The words used in this specification to describe the invention and its various embodiments are to be understood not only in the sense of their commonly defined meanings, but to include by special definition in this specification structure, material or acts beyond the scope of the commonly defined meanings. Thus if an element can be understood in the context of this specification as including more than one meaning, then its use in a claim must be understood as being generic to all possible meanings supported by the specification and by the word itself.

The definitions of the words or elements of the following claims are, therefore, defined in this specification to include not only the combination of elements which are literally set forth, but all equivalent structure, material or acts for performing substantially the same function in substantially the same way to obtain substantially the same result. In this sense it is therefore contemplated that an equivalent substitution of two or more elements may be made for any one of the elements in the claims below or that a single element may be substituted for two or more elements in a claim.

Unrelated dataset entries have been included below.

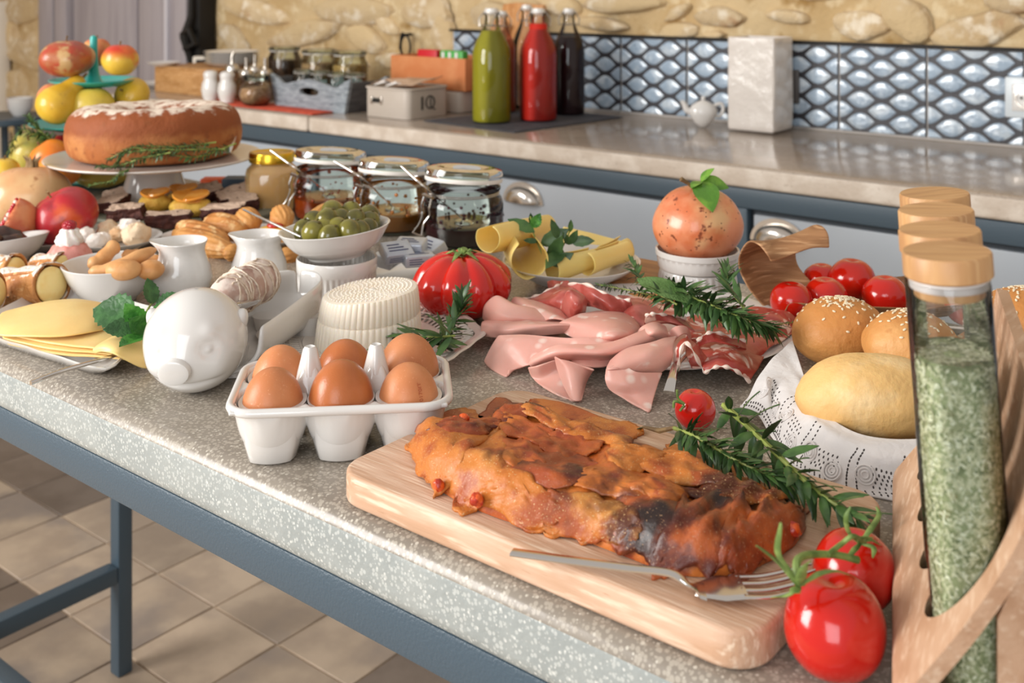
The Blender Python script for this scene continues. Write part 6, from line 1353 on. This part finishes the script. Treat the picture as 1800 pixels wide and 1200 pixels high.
tr = thing('fruit_tart', 'yellow custard tart with a red berry glaze on the pastry plate', 'tart', at(484, 432), VR)
MB().lathe([(.020, 0), (.024, .004), (.027, .014), (.025, .016), (.0001, .015)], 40, fn=lambda r, z, a: r*(1+.03*math.cos(16*a)), cap1=False).build('crust', m_chx, tr)
MB().lathe([(.026, .015), (.025, .020), (.015, .024), (.0001, .024)], 32, cap1=False).build('custard', M('yellow_custard', 'e6b53a', .3, coat=.3), tr)
MB().sphere((0, 0, .026), (.011, .009, .004), 20, 12).build('berry_glaze', M('red_jelly', 'b01414', .08, coat=.8), tr)
choux('brown crumbly pastry base at the right end of the plate by the ramekin', (485, 455, 1.30), (525, 452, 1.30), .015, 7)
choux('small cream-filled puff between jug rim and front eclair', (398, 440, 1.30), (420, 448, 1.29), .012, 8)
choux('puff pastry roll leaning behind the olive bowl', (545, 385, 1.30), (600, 362, 1.38), .013, 9)
choux('small puff pastry tip just right of the olives at the back', (600, 372, 1.36), (622, 370, 1.38), .009, 10)
# brownies tray
bt_ = Fv*1.56+Rv*(-.475)+Vector((0, 0, TZ+.0003))
tg_ = MB().prism([(.135*math.cos(2*PI*k/60), .085*math.sin(2*PI*k/60)) for k in range(60)], 0, .006).build('slate_tray', M('green_grey_slate', '6d6f60', .5, [('noise', 10, '7d7d6a', .4, .65)]), loc=bt_, rot=(0, 0, VR), bevel=.0015)
tag(tg_, 'dark green-grey oval tray under the sugared brownies and orange cakes', 'tray')
m_brw = M('chocolate_brownie', '4a2620', .75, [('noise', 90, '5e342a', .45, .62), ('nz', 110, 'd9bda6', 1.30, 1.46)], [('noise', 140, .004)])
GB = 'sugar-dusted brownies on the slate tray'
for k, (px, py, d, sx_, rz, ti, lb_) in enumerate([(212, 352, 1.60, 1.1, .3, .35, 'brownie standing at the back left of the tray'), (195, 368, 1.55, 1.1, -.2, .2, 'brownie at the far left of the tray'), (222, 374, 1.50, 1.15, .1, .1, 'brownie in front left with thick icing-sugar patches'), (296, 390, 1.455, 1.35, .15, 0, 'large brownie at the front centre of the tray'), (288, 340, 1.66, .9, 0, .2, 'brownie at the very back behind the orange cakes'),
        (362, 340, 1.62, 1.1, .5, .3, 'brownie slice leaning at the back right, left one of two'), (412, 345, 1.60, 1.2, .5, .3, 'brownie slice leaning at the back right beside the honey jar'), (428, 362, 1.56, 1.0, .4, .2, 'small brownie under the leaning right slice'), (393, 374, 1.50, 1.35, -.1, .1, 'long brownie at the front right with sugared top')]):
    c = PD(px, py, d); t = thing('brownie', lb_, 'brownie', Vector((c.x, c.y, max(TZ+.016, c.z))), (ti, -ti*.7, VR+rz), GB)
    MB().sphere((0, 0, 0), (.026*sx_, .020, .0115), 40, 24, lambda q: (1/max(abs(q.x), abs(q.y)*1.0, abs(q.z), .62))*.80*(1+.16*mn.noise(q*2.5+Vector((k*2, 0, 0))))).build('crumb', m_brw, t, sub=0)
m_sp = M('yellow_sponge', 'dcb24c', .6, [('noise', 50, 'c99632', .42, .65)], [('noise', 160, .0015)]); m_osl = M('candied_orange_slice', 'e8922c', .15, [('noise', 60, 'f0a94a', .4, .65)], coat=.5)
for k, (px, py, d, r, lb_) in enumerate([(272, 368, 1.545, .022, 'small yellow cake with folded orange peel, left one'), (335, 372, 1.52, .029, 'yellow cake with wide candied orange slices, right one'), (322, 360, 1.58, .022, 'yellow cake at the back between the orange-topped ones')]):
    c = PD(px, py, d); t = thing('orange_cake', lb_, 'cake', Vector((c.x, c.y, TZ+.007)), VR, 'little orange cakes on the slate tray')
    MB().sphere((0, 0, .012), (r, r*.8, .015), 32, 20, lambda q: 1+.15*mn.noise(q*2.2+Vector((k, 1, 0)))).build('sponge', m_sp, t)
    for j in range(2):
        MB().lathe([(r*.72, 0), (r*.74, .0015), (r*.70, .003), (.0001, .003)], 28, cap1=False).build('orange_slice', m_osl, t, loc=(-.004+.010*j, -.002, .0255+.002*j), rot=(.15, .22-.35*j, 0))
bx = thing('card_box', 'small orange and dark blue box behind the brownies at the table edge', 'box', P(388, 327, TZ+.0004), VR)
MB().box(-.030, .006, -.014, .014, 0, .0135).build('orange_box_half', M('orange_card', 'e2571f', .5), bx, bevel=.001); MB().box(.0062, .042, -.018, .018, 0, .0145).build('dark_box_half', M('dark_blue_card', '33414f', .5), bx, bevel=.001)
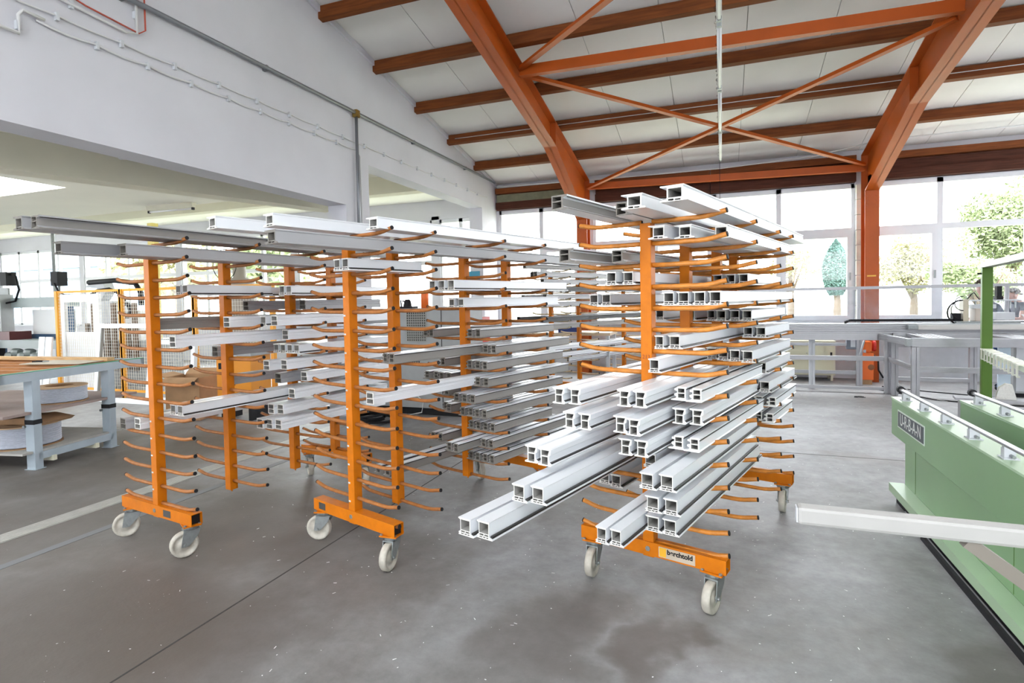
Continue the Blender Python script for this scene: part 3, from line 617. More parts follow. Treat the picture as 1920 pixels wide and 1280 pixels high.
# ================================================================== green machines at right
def green_machine(name, xf, yend, label, sign):
    T = thing(name, label, 'machine', (xf, 1.0, 0), 0, 'green roller machines'); L_ = yend - 1.0
    MB().box(0, .18, 0, L_, .45, .728).build('upper_panel', M_GREEN, T, bevel=.004)
    MB().box(-.004, .19, 0, L_ + .004, .728, .74).build('top_plate', M_LGREEN, T)  # paler green imitates light reflected off the top
    MB().box(.035, .165, 0, L_ - .22, .115, .45).build('body', M_GREEN, T)
    for yy in (L_ - .46, L_ - 1.9): MB().box(.0335, .035, yy - .0015, yy + .0015, .12, .45).build('panel_seam', M_DGREEN, T)
    l = MB(); l.box(-.062, .035, 0, L_ - .19, .100, .114).box(-.062, -.052, 0, L_ - .19, .055, .1).build('ledge', M_LGREEN, T)
    MB().box(-.085, -.045, 0, L_ - 1.0, 0, .03).box(-.04, .15, 0, L_ - .3, 0, .055).build('base_skirt', M_DARK, T)
    MB().box(-.066, -.061, 0, L_ - .6, .03, .036).build('guide_wire', M_ALU, T)
    MB().tube([(.018, 0, .822), (.018, L_ - .16, .822)], .013, 10).build('roller_bar', M_ALU, T, True)
    MB().tube([(.018, L_ - .175, .822), (.018, L_ - .145, .822)], .026, 12).build('bar_collar', M_DARK, T)
    MB().tube([(.018, L_ - .145, .822), (.018, L_ - .13, .822)], [.024, .018], 12).build('bar_end_cap', M_WHITE, T)
    k = 0; y = L_ - .17
    while y > .1:
        b = MB(); b.box(.02, .085, y - .035, y + .035, .74, .747).box(.028, .075, y - .018, y + .018, .747, .79).prism([(.03, .79), (.072, .79), (.055, .81), (.03, .815)], 'y', y - .012, y + .012)
        b.build('roller_bracket', M_LGREY, T)
        MB().tube([(.055, y - .05, .757), (.055, y + .05, .757)], .009, 6).build('bracket_pin', M_GALV, T)
        y -= .405
    if sign:
        yc = 4.69 - 1.0
        p = MB().box(-.003, 0, yc - .3, yc + .3, .54, .672).build('sign_border', mat('sign_pale', (.66, .74, .66), .4), T)
        q = MB().box(-.0045, -.003, yc - .287, yc + .287, .550, .662).build('sign_plate', mat('sign_dark', (.035, .05, .065), .35), p)
        text('lettering', 'U-R-B-A-N', .135, mat('sign_letter', (.80, .83, .80), .4), q, (-.0046, yc, .607), (math.pi / 2, 0, -math.pi / 2), .0006).scale = (.76, .92, 1)
    return T
g1 = green_machine('roller_machine', 1.25, 5.165, 'green machine lettered URBAN in the right foreground with roller bar on top', True)
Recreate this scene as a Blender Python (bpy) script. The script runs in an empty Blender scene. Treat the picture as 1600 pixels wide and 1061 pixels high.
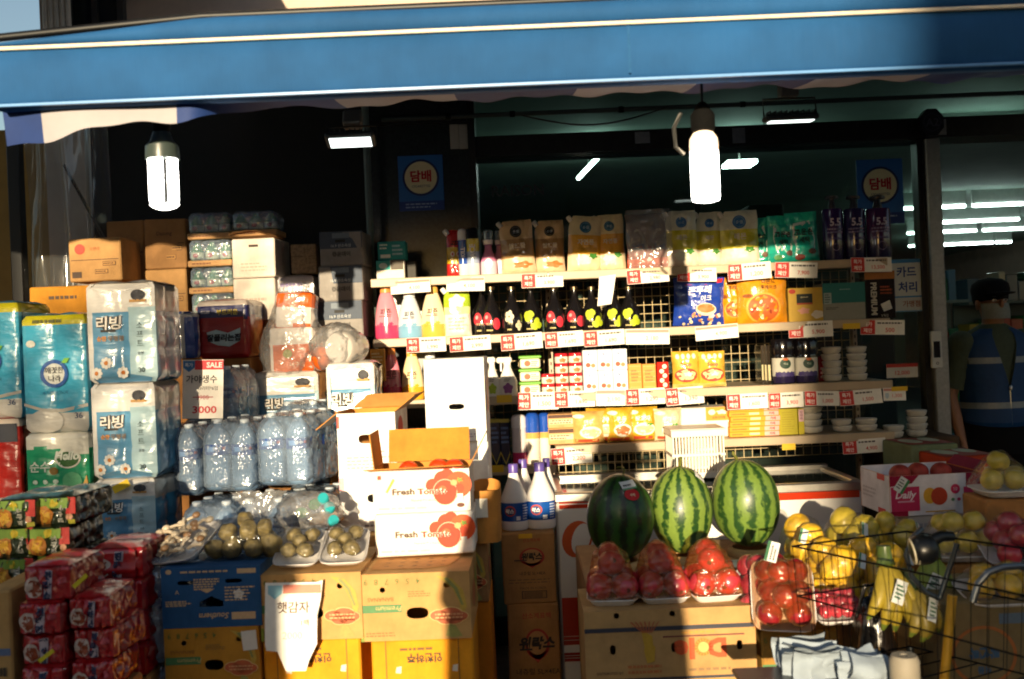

Although elements may be described above as acting in certain combinations and even initially claimed as such, it is to be expressly understood that one or more elements from a claimed combination can in some cases be excised from the combination and that the claimed combination may be directed to a sub-combination or variation of a sub-combination.

Insubstantial changes from the claimed subject matter as viewed by a person with ordinary skill in the art, now known or later devised, are expressly contemplated as being equivalently within the scope of the claims. Therefore, obvious substitutions now or later known to one with ordinary skill in the art are defined to be within the scope of the defined elements.

The claims are thus to be understood to include what is specifically illustrated and described above, what is conceptually equivalent, what can be obviously substituted and also what essentially incorporates the essential idea of the invention.